Un sauvignon exubérant! Aux fruits tropicaux plutôt opulents (mangue) du premier nez répondent des nuances citronnées plus vives qui se confirment en bouche ; puis apparaissent quelques notes plus végétales; enfin, une touche d’amertume plaisante vient contrebalancer une très légère sucrosité (réelle ou juste ressentie). Tout un voyage! En 2012, j’avais déjà apprécié le Touraine Oisly de ce domaine (un 2011) alors plus marqué par les agrumes au nez, mais qui présentait aussi un soupçon de sucrosité. 9,50 euros.

Jean-Luc Mardon (5e génération) dirige Pré Baron, un domaine situé à Oisly même, depuis bientôt 20 ans. Il y produit 9 cuvées dont 4 de rouges et une de Touraine-Oisly, celle présentée ici.

https://www.domaineprebaron.com/vins

Delobel 2020 Touraine-Oisly Cuvée B de Oisly

De la poire et des fruits jaunes bien mûrs au nez, une belle matière à la fois souple et nerveuse en bouche, avec une acidité contenue qui souligne plus qu’elle ne domine, le temps a fait son œuvre, et la finale fruitée donne au vin un côté résolument solaire. 12,80 euros chez XO-vin.

Sandrine (le fruit) et Benjamin (la terre) Delobel exploitent en bio les 13 ha de ce domaine situé au Controis-en-Sologne. Seules leurs vieilles vignes, ramassées bien mûres, sont utilisées pour leur cuvée de Touraine Oisly.

Coup de ♥️

www.domainedelobel.fr

Domaine Dubreuil Touraine-Oisly Éloquence 2020

Les jolies notes de coing, mâtinées d’anis au nez, évoquent une vendange bien mûr, et le tout début d’une belle évolution ; la bouche est toute en rondeur, il y a moins d’acidité que dans les autres cuvées, mais il faut bien sûr tenir compte du millésime. Et aucune mollesse, plutôt une sorte de confort buccal qui me fait penser au lit de boucle d’or : ni trop dur, ni trop mou…

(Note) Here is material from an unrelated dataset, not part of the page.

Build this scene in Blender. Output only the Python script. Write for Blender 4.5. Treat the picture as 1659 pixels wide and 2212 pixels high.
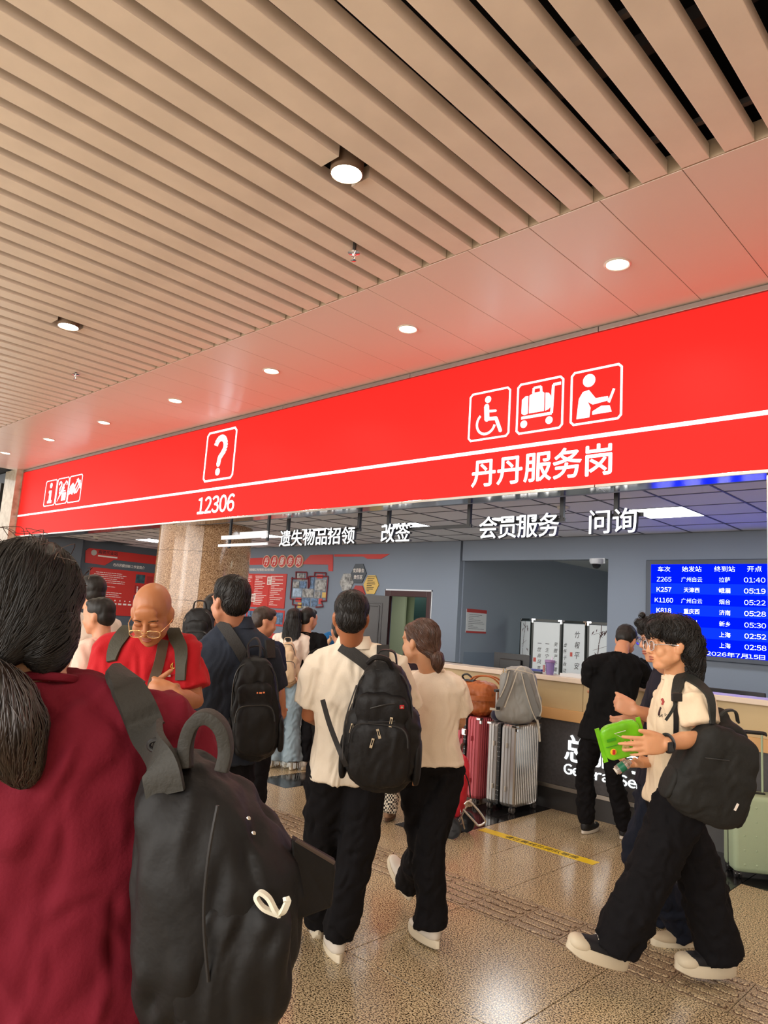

J’ai beaucoup plus apprécié ce 2020 que la cuvée dégustée en 2012 (un Oisly 2011) que j’avais trouvée marquée par le végétal, le buis, notamment. 11,50 euros.

Laure et Stéphane Dubrueil (7eme génération) exploitent 50 ha de vignes à Couddes et Oisly, dont ils ne tirent pas moins de 11 cuvées.  Pour celle-ci, ils utilisent une parcelle où le sable de surface recouvre de l’argile et où le sauvignon mûrit lente, il est donc récolté plus tardivement que les autres.

En résumé

Cette fois-ci, j’ai pu découvrir les vins d’autres domaines que ceux dégustés lors du baptême de l’appellation, en 2012 – comme ceux de Midoir et de Delobel, que j’ai bien appréciés. J’ai aussi pu comparer les 2011 et les 2020 ou 2021 de Dubreuil et de Pré Baron. Il y a l’effet millésime, bien sûr, mais il me semble que les vins ont gagné en densité, et perdu en végétal, ce qui pour le sauvignon, n’est jamais mauvais.

Il semble aussi que le désherbage chimique, encore courant il y a quelques années, régresse.

Pour mémoire, je rappellerai mes bonnes impressions d’autres producteurs ayant présenté des vins en 2012, à savoir Lionel Gosseaume et le Domaine des Corbillières, sans oublier une des grandes initiatrices de la dénomination Oisly, la bien nommée Cave de Oisly.

J’ajouterai qu’entre 8 et 13 euros (avec des pointes selon le revendeur), les prix des Oisly restent assez sage. Et pour un produit qui est bien mieux qu’un «bête sauvignon», pour plagier l’ami Marco, qui déteste ce cépage quand il est trop variétal.

Hervé Lalau

 

(1) Pour mémoire, l’AOC Touraine comprend aujourd’hui cinq dénominations géographiques : Touraine-Amboise (blancs, rouges et rosés) , Touraine-Mesland (blancs, rouges et rosés), Touraine-Azay-le-Rideau (blancs et rosés), Touraine-Chenonceaux (blancs et rouges) et Touraine-Oisly (blancs uniquement).

2 réflexions sur “Touraine-Oisly, onze ans après

  1. Gillou 81

    J’ai découvert l’appellation avec les vins de Lionel Gosseaume, au Leclerc Albi. Je les adore : un fruité sur les fruits blancs et agrumes, une note minérale rafraîchissante et une finale subtilement fumée. A essayer avec tapas et sushis.